[DATASET EXTRACT]
--------------------

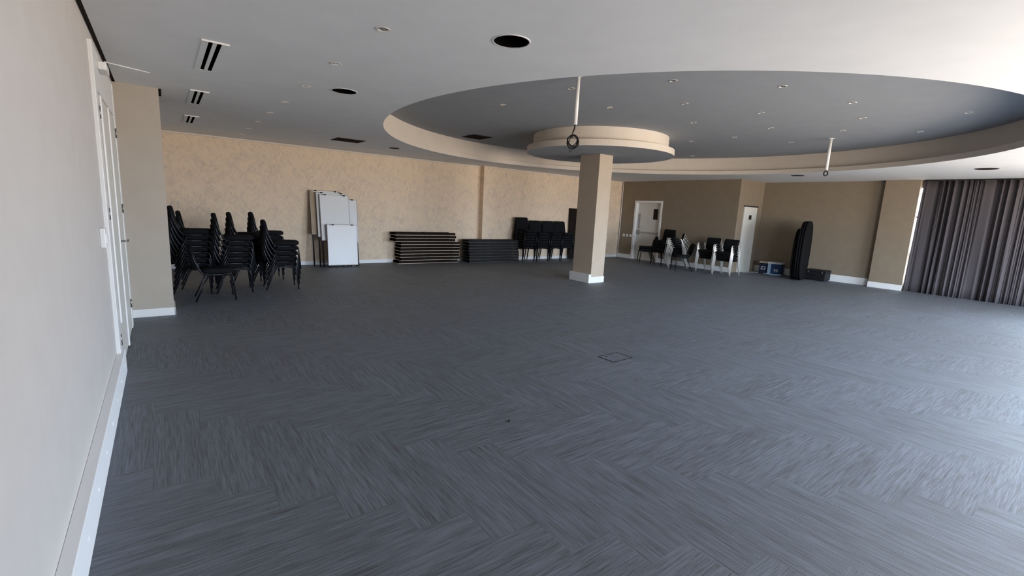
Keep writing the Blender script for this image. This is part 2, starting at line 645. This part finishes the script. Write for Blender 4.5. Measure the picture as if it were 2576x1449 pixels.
hd.tube([(XL+.03, 6.17, 1.09), (XL+.085, 6.17, 1.09), (XL+.085, 6.31, 1.09)], .010, 8, .02)
hd.build('lever_handle', 'steel', dr)
MB().tube([(XL+.024, 6.17, 1.00), (XL+.030, 6.17, 1.00)], .022, 16).build('keyhole_plate', 'steel', dr)
cl = MB().box(XL+.026, 5.45, 2.60, XL+.085, 5.72, 2.665, .008).build('door_closer', 'trim', dr)
MB().tube([(XL+.07, 5.50, 2.675), (-.02, 5.72, 2.69)], .005, 8).build('closer_arm', 'trim', cl)

sw = thing('light_switch', 'white surface-mounted switch box on left wall beside the tall double door', 'switch', (XL, 4.72, 1.16))
MB().box(0, -.045, 0, .034, .045, .15, .006).build('back_box', 'trim', sw)
MB().box(.034, -.035, .035, .040, .035, .115, .003).build('rocker', 'white', sw)

# ------------------------------------------------------------------ fire door on the far right
d2 = struct('door_2', MB().box(XD+.13, DY0, 0, XD+.175, DY1, DZ), 'doorpaint')
f = MB()
f.box(XD-.02, DY0-.06, 0, XD+.20, DY0+.012, DZ+.06).box(XD-.02, DY1-.012, 0, XD+.20, DY1+.06, DZ+.06).box(XD-.02, DY0+.012, DZ-.012, XD+.20, DY1-.012, DZ+.06)
f.build('door_frame', 'trim', d2)
vp = MB().box(XD+.118, DY0+.20, 1.50, XD+.13, DY0+.38, 1.88, .003).build('vision_panel', 'grille', d2)
pb = MB().box(XD+.075, DY0+.12, .99, XD+.10, DY1-.10, 1.035, .004)
pb.box(XD+.08, DY1-.14, .93, XD+.13, DY1-.07, 1.10, .004).box(XD+.08, DY0+.07, .95, XD+.13, DY0+.13, 1.07, .004)
pb.build('push_bar', 'steel', d2)
MB().box(XD+.10, DY1-.12, 1.15, XD+.13, DY1-.08, 1.70, .004).build('latch_rod', 'steel', d2)
# second door on the jog face
d3 = struct('door_3', MB().box(14.45, YJ-.03, 0, 15.24, YJ, 2.05, .003), 'doorpaint')
MB().box(14.42, YJ-.036, 2.05, 15.28, YJ, 2.085).build('door_frame', 'blackplastic', d3)  # thin dark strip across the top of the door
sg = MB().box(14.76, YJ-.036, 1.66, 14.92, YJ-.03, 1.80, .002).build('door_sign', 'grille', d3)

# four wall sockets left of the fire door
SOCK = ['leftmost', 'second', 'third', 'rightmost']
for k in range(4):
    y = 11.72-.165*k
    o = thing('wall_socket', f'{SOCK[k]} of four small white sockets on brown wall left of the fire door', 'socket',
              (XD, y, .86), 0, 'sockets left of the fire door')
    MB().box(-.012, -.05, -.05, 0, .05, .05, .003).build('plate', 'trim', o)
    MB().box(-.016, -.025, .01, -.012, .025, .03, .001).build('rocker', 'white', o)
# slim white conduit in the far corner
o = MB().tube([(XD-.03, YP-.06, 0), (XD-.03, YP-.06, H)], .014, 8).build('conduit', 'trim')
tag(o, 'slim white vertical conduit in the corner between wallpaper and brown wall', 'pipe')

# ------------------------------------------------------------------ curtain
rows = 10
cols = 600
y0, y1 = 3.42, 0.35
verts = []
ph = [random.uniform(0, 6.28) for _ in range(6)]


def fold(u, zf):
    a = 6.28*(u*20.0 + 0.45*math.sin(6.28*u*2.9+ph[0]) + 0.30*math.sin(6.28*u*6.1+ph[1]))
    s1 = math.sin(a + 0.25*math.sin(zf*2.0+u*9))
    amp = 0.050*(0.75+0.4*math.sin(6.28*u*3.4+ph[2]))
    return amp*s1 + 0.014*math.sin(2.2*a+ph[3]+zf*1.3) + 0.006*math.sin(5.3*a+ph[4])


me = bpy.data.meshes.new('curtain')
vv, ff = [], []
for i in range(rows+1):
    z = .006 + (2.82-.006)*i/rows
    for k in range(cols+1):
        u = k/cols
        y = y0 + (y1-y0)*u + .02*math.sin(60*u)*0 + (0.03*(1-i/rows) if k < 30 else 0)*(1-k/30 if k < 30 else 0)
        vv.append((15.50 + fold(u, i/rows*2), y, z))
for i in range(rows):
    for k in range(cols):
        a = i*(cols+1)+k
        ff.append((a, a+1, a+cols+2, a+cols+1))
me.from_pydata(vv, [], ff)
for p in me.polygons:
    p.use_smooth = True
me.materials.append(MAT['curtain'])
cu = bpy.data.objects.new('curtain', me)
COL.objects.link(cu)
md = cu.modifiers.new('thickness', 'SOLIDIFY')
md.thickness = .004
tag(cu, 'long charcoal pleated curtain hanging over the window on the right wall', 'curtain')
MB().box(15.46, y1, 2.825, 15.53, y0, H-.001, .004).build('curtain_track', 'blackplastic', cu)

# ------------------------------------------------------------------ ceiling fittings
# open black speaker cut-outs
for (x, y, r), lab in zip(HOLES_ROUND, ('larger-looking round black hole with white ring in the ceiling nearest the camera',
                                        'round black hole with white ring in the ceiling left of the big round recess')):
    o = thing('speaker_opening', lab, 'opening', (x, y, H), 0, 'round black ceiling openings')
    MB().lathe([(r, -.004), (r+.010, -.004), (r+.012, .0)], 48).build('ring', 'trim', o)
    MB().lathe([(0, .16), (r+.002, .16), (r+.002, .001)], 48).build('can', 'void', o)
tiny = [((4.33, 10.45, .11), 'small dark round ceiling fitting between square grille and round recess'),
        ((13.08, 1.98, .17), 'flat dark round ceiling fitting above the curtain at far right'),
        ((13.45, 5.58, .15), 'flat dark round ceiling fitting behind the second hanging pole')]
for (x, y, r), lab in tiny:
    o = thing('ceiling_speaker', lab, 'ceiling speaker', (x, y, H), 0, 'dark round ceiling fittings')
    MB().lathe([(r-.02, -.010), (r, -.008), (r+.006, -.0005)], 40).build('ring', 'grille', o)
    MB().lathe([(0, -.009), (r-.02, -.009)], 40).build('grille_disc', 'grille', o)
SL = ['nearest', 'middle', 'farthest']
for (x, y, L), nm in zip(SLOTS, SL):
    o = thing('slot_diffuser', f'{nm} of three two-slot air diffusers in the ceiling along the left wall', 'air vent', (x, y, H), 0,
              'two-slot ceiling diffusers')
    fr = MB().box(-.095, -L/2-.03, -.004, -.048, L/2+.03, -.0005).box(.048, -L/2-.03, -.004, .095, L/2+.03, -.0005)
    fr.box(-.048, -L/2-.03, -.004, .048, -L/2, -.0005).box(-.048, L/2, -.004, .048, L/2+.03, -.0005)
    fr.box(-.014, -L/2, -.004, .014, L/2, .01)
    fr.build('frame', 'ceiling', o)
    MB().box(-.10, -L/2-.036, -.014, .10, -L/2-.03, -.0005).build('end_lip', 'trim', o)
    bx = MB().box(-.055, -L/2, .12, .055, L/2, .125).box(-.058, -L/2, .0, -.055, L/2, .12).box(.055, -L/2, .0, .058, L/2, .12)
    bx.box(-.055, -L/2-.003, 0, .055, -L/2, .12).box(-.055, L/2, 0, .055, L/2+.003, .12)
    bx.build('plenum', 'void', o)


def square_grille(x, y, z, w, d, lab, recessed):
    o = thing('return_air_grille', lab, 'air vent', (x, y, z), 0, 'square return air grilles')
    fr = MB().box(-w/2-.03, -d/2-.03, -.008, w/2+.03, -d/2, -.0005).box(-w/2-.03, d/2, -.008, w/2+.03, d/2+.03, -.0005)
    fr.box(-w/2-.03, -d/2, -.008, -w/2, d/2, -.0005).box(w/2, -d/2, -.008, w/2+.03, d/2, -.0005)
    fr.build('frame', 'grille', o)
    sl = MB()
    n = 12
    for k in range(n):
        yy = -d/2+d*(k+.5)/n
        sl.box(-w/2, -.012, -.002, w/2, .012, .0, 0, Matrix.Translation((0, yy, -.004)) @ Matrix.Rotation(.6, 4, 'X'))
    sl.build('slats', 'grille', o)
    if recessed:
        MB().box(-w/2, -d/2, .06, w/2, d/2, .065).build('plenum', 'void', o)
    return o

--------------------

[REQUIRED TASK]
From the first line above through the line containing "8).build('closer_arm', 'trim', cl)", copy everything exactly, without the pictures.

[CORRECT RESULT]
Keep writing the Blender script for this image. This is part 2, starting at line 645. This part finishes the script. Write for Blender 4.5. Measure the picture as if it were 2576x1449 pixels.
hd.tube([(XL+.03, 6.17, 1.09), (XL+.085, 6.17, 1.09), (XL+.085, 6.31, 1.09)], .010, 8, .02)
hd.build('lever_handle', 'steel', dr)
MB().tube([(XL+.024, 6.17, 1.00), (XL+.030, 6.17, 1.00)], .022, 16).build('keyhole_plate', 'steel', dr)
cl = MB().box(XL+.026, 5.45, 2.60, XL+.085, 5.72, 2.665, .008).build('door_closer', 'trim', dr)
MB().tube([(XL+.07, 5.50, 2.675), (-.02, 5.72, 2.69)], .005, 8).build('closer_arm', 'trim', cl)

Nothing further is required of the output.